All'improvviso il pianista che aveva tracciato con poche pennellate tanti ritratti, seppure di maniera, fa cadere il pennello e non riesce più a ritrarli. Ridiventa silenzioso, anzi muto. Perché? verrebbe da chiedergli, e noi glielo avremmo chiesto. L'intervistatore curiosissimo, rìpiega su una domanda che tante volte gli è stata rivolta: se quelle sue dichiarazioni politiche, contro la guerra 'americana' in Vietnam, le rifarebbe. Non abbiamo capito la risposta. Sappiamo solo che oggi il pianista Pollini è deluso e desolato per la situazione politica attuale della sinistra, e che l'Europeismo resta importante.
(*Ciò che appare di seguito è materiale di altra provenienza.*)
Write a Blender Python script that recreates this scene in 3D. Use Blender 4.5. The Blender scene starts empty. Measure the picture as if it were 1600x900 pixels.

Ah, ha poi aggiunto qualcosa sull'importanza di alcuni compositori del Novecento, soprattutto Stockhausen o Boulez, che lui suona regolarmente e che, per la ragione della loro complessità,quasi impossibile, riferendosi particolarmente a Boulez, seconda sonata, Pollini faceva addirittura 'PAURA' a suo zio, il grande scultore Fausto Melotti - come ebbe simpaticamente a dichiararci tanti anni fa, nel corso di una intervista per 'Piano Time' di cui eravamo il direttore, e che oseremmo invitare qualche giovane intervistatore ad andare a rileggersi, tanto per imparare un pò di 'tecnica' ( se ricordiamo bene, l'abbiamo ripubblicata su Music@, negli anni scorsi).
Sinceramente troppo tempo e spazio sprecati per farci sapere che è uscito un nuovo disco chopiniano di Pollini e che presto un altro ancora uscirà. Grazie comunque.
IN rete c'è anche un post ' Maurizio Pollini concerti 2017, dove si legge che il 15 maggio suona a Lugano ed il 16 a Washington, Kennedy Center. Siamo matti?